━━ Materials provided

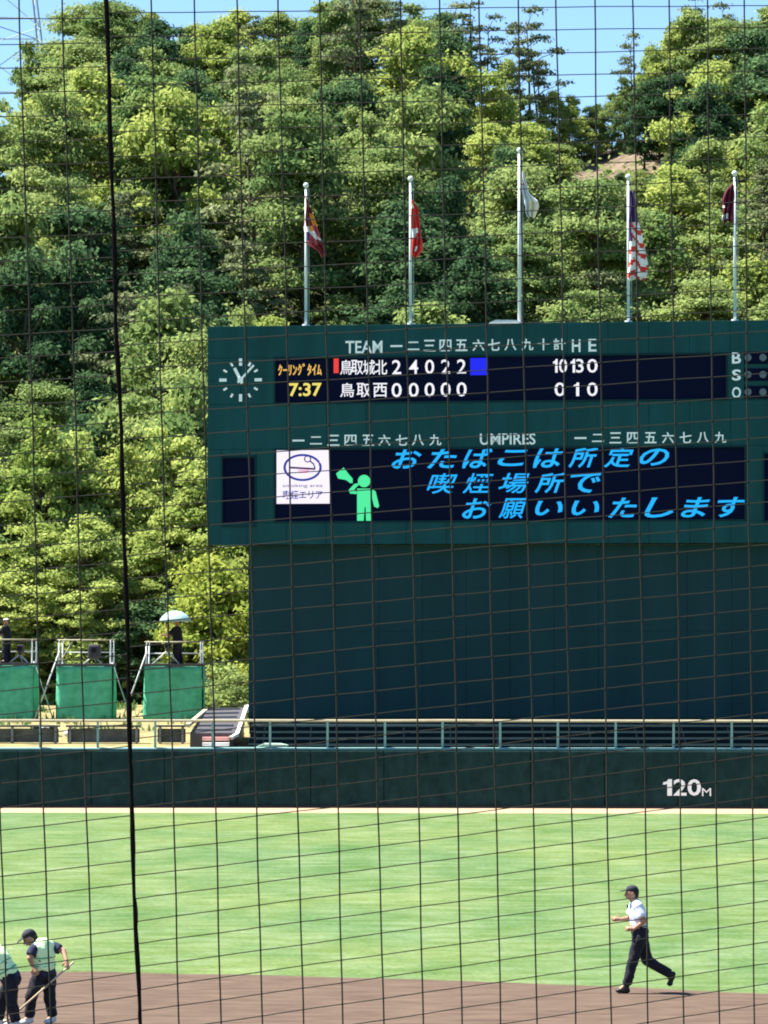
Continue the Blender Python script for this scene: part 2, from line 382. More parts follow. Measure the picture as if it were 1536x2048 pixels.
def cbox(ch, x, y, w, h):
    if ch == '一': return (x - w / 2, y - 1.6, x + w / 2, y + 1.8)
    if ch == '二': return (x - w / 2, y - h * .36, x + w / 2, y + h * .36)
    return (x - w / 2, y - h / 2, x + w / 2, y + h / 2)
T('TEAM', (691, 682, 765, 706), M['white_letter'], board, 'heading', weight=0.014)
for ch, x in zip(kan, hx): T(ch, cbox(ch, x, 692 + yo(x), 24, 23), M['white_letter'], board, 'column_heading', weight=0.016)
T('H', (1144, 679, 1161, 704), M['white_letter'], board, 'column_heading', weight=0.016)
T('E', (1177, 678, 1193, 703), M['white_letter'], board, 'column_heading', weight=0.016)
sd = disp['score']; oo = -0.040
def D(body, bx, m, weight=0.02): T(body, bx, m, sd, 'lit_character', oo, weight)
D('ｸｰﾘﾝｸﾞﾀｲﾑ', (556, 727, 643, 751), M['led_orange'], 0.015)
D('7:37', (578, 766, 643, 792), M['led_yellow'], 0.02)
for ch, x in zip('鳥取城北', (692, 714, 738, 762)): D(ch, (x - 12, 720, x + 12, 749), M['led_white'], 0.006)
for ch, x in zip('鳥取西', (694, 727, 760)): D(ch, (x - 14, 766, x + 14, 794), M['led_white'], 0.006)
for ch, x in zip('24022', hx): D(ch, (x - 9, 720 + yo(x), x + 9, 748 + yo(x)), M['led_white'], 0.006)
for x in hx[:5]: D('0', (x - 10, 766 + yo(x), x + 10, 794 + yo(x)), M['led_white'], 0.006)
for ch, a, b in (('1', 1106, 1115), ('0', 1118, 1134), ('1', 1141, 1150), ('3', 1152, 1167), ('0', 1174, 1195)): D(ch, (a, 718, b, 745), M['led_white'], 0.006)
for ch, a, b in (('0', 1109, 1130), ('1', 1147, 1158), ('0', 1174, 1195)): D(ch, (a, 765, b, 792), M['led_white'], 0.006)
def plate(par, bx, m, name, off=0.0, depth=0.012):
    u0, z1 = sp.uz(bx[0], bx[1]); u1, z0 = sp.uz(bx[2], bx[3]); return slab(u0, u1, z0, z1, -off - depth, -off, m, name, par)
plate(sd, (667, 717, 677, 746), M['led_red'], 'lit_block', oo)
plate(sd, (940, 716, 973, 750), M['led_blue'], 'lit_block', oo)
for xs_, y0 in (((597, 632, 667, 701, 736, 769, 803, 836, 871), 881), ((1161, 1196, 1231, 1266, 1301, 1336, 1371, 1406, 1441), 876)):
    for i, (ch, x) in enumerate(zip(kan, xs_)): T(ch, cbox(ch, x, y0 - (x - xs_[0]) * 0.004, 24, 22), M['white_letter'], board, 'column_heading', weight=0.016)
T('UMPIRES', (960, 867, 1071, 889), M['white_letter'], board, 'heading', weight=0.014)
for ch, y in zip('BSO', (716, 750, 785)):
    T(ch, (1464, y - 11, 1482, y + 11), M['white_letter'], board, 'count_letter', weight=0.02)
    row = plate(board, (1488, y - 13, 1598, y + 11), M['led'], 'lamp_box', -0.03, 0.03)
    for k in range({'B': 3, 'S': 2, 'O': 2}[ch]):
        u, z = sp.uz(1496 + 30 * k, y - 1); MB().bar((u, 0.0, z), (u, -0.03, z), 0.13, 0.12, 16).build('count_lamp', M['lamp_off'], row)
cq = opens['count']; slab(cq[0], cq[1], cq[2], cq[3], 0.035, 0.058, M['board'], 'face_panel', board)
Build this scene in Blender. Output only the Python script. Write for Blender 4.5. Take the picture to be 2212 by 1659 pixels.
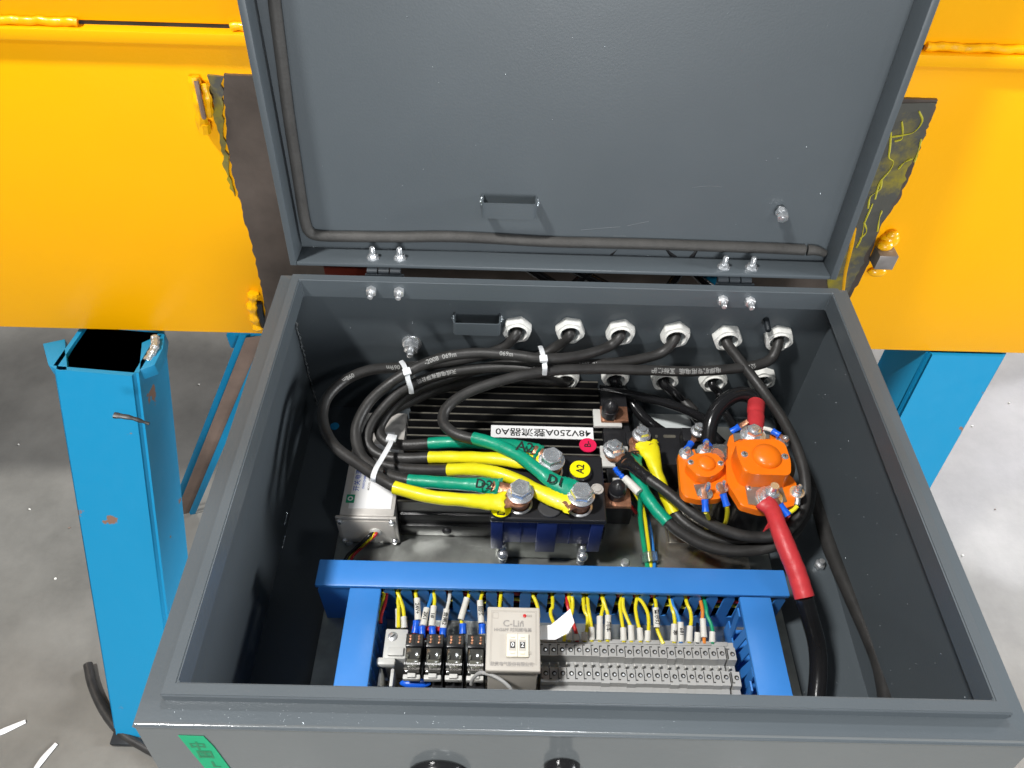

━━━━

Goal
Generate a word-for-word copy of the preceding records, excluding all pictures.

Result
Continue the Blender Python script for this scene: part 2, from line 382. More parts follow. Measure the picture as if it were 1536x2048 pixels.
def cbox(ch, x, y, w, h):
    if ch == '一': return (x - w / 2, y - 1.6, x + w / 2, y + 1.8)
    if ch == '二': return (x - w / 2, y - h * .36, x + w / 2, y + h * .36)
    return (x - w / 2, y - h / 2, x + w / 2, y + h / 2)
T('TEAM', (691, 682, 765, 706), M['white_letter'], board, 'heading', weight=0.014)
for ch, x in zip(kan, hx): T(ch, cbox(ch, x, 692 + yo(x), 24, 23), M['white_letter'], board, 'column_heading', weight=0.016)
T('H', (1144, 679, 1161, 704), M['white_letter'], board, 'column_heading', weight=0.016)
T('E', (1177, 678, 1193, 703), M['white_letter'], board, 'column_heading', weight=0.016)
sd = disp['score']; oo = -0.040
def D(body, bx, m, weight=0.02): T(body, bx, m, sd, 'lit_character', oo, weight)
D('ｸｰﾘﾝｸﾞﾀｲﾑ', (556, 727, 643, 751), M['led_orange'], 0.015)
D('7:37', (578, 766, 643, 792), M['led_yellow'], 0.02)
for ch, x in zip('鳥取城北', (692, 714, 738, 762)): D(ch, (x - 12, 720, x + 12, 749), M['led_white'], 0.006)
for ch, x in zip('鳥取西', (694, 727, 760)): D(ch, (x - 14, 766, x + 14, 794), M['led_white'], 0.006)
for ch, x in zip('24022', hx): D(ch, (x - 9, 720 + yo(x), x + 9, 748 + yo(x)), M['led_white'], 0.006)
for x in hx[:5]: D('0', (x - 10, 766 + yo(x), x + 10, 794 + yo(x)), M['led_white'], 0.006)
for ch, a, b in (('1', 1106, 1115), ('0', 1118, 1134), ('1', 1141, 1150), ('3', 1152, 1167), ('0', 1174, 1195)): D(ch, (a, 718, b, 745), M['led_white'], 0.006)
for ch, a, b in (('0', 1109, 1130), ('1', 1147, 1158), ('0', 1174, 1195)): D(ch, (a, 765, b, 792), M['led_white'], 0.006)
def plate(par, bx, m, name, off=0.0, depth=0.012):
    u0, z1 = sp.uz(bx[0], bx[1]); u1, z0 = sp.uz(bx[2], bx[3]); return slab(u0, u1, z0, z1, -off - depth, -off, m, name, par)
plate(sd, (667, 717, 677, 746), M['led_red'], 'lit_block', oo)
plate(sd, (940, 716, 973, 750), M['led_blue'], 'lit_block', oo)
for xs_, y0 in (((597, 632, 667, 701, 736, 769, 803, 836, 871), 881), ((1161, 1196, 1231, 1266, 1301, 1336, 1371, 1406, 1441), 876)):
    for i, (ch, x) in enumerate(zip(kan, xs_)): T(ch, cbox(ch, x, y0 - (x - xs_[0]) * 0.004, 24, 22), M['white_letter'], board, 'column_heading', weight=0.016)
T('UMPIRES', (960, 867, 1071, 889), M['white_letter'], board, 'heading', weight=0.014)
for ch, y in zip('BSO', (716, 750, 785)):
    T(ch, (1464, y - 11, 1482, y + 11), M['white_letter'], board, 'count_letter', weight=0.02)
    row = plate(board, (1488, y - 13, 1598, y + 11), M['led'], 'lamp_box', -0.03, 0.03)
    for k in range({'B': 3, 'S': 2, 'O': 2}[ch]):
        u, z = sp.uz(1496 + 30 * k, y - 1); MB().bar((u, 0.0, z), (u, -0.03, z), 0.13, 0.12, 16).build('count_lamp', M['lamp_off'], row)
cq = opens['count']; slab(cq[0], cq[1], cq[2], cq[3], 0.035, 0.058, M['board'], 'face_panel', board)
Build this scene in Blender. Output only the Python script. Write for Blender 4.5. Take the picture to be 2212 by 1659 pixels.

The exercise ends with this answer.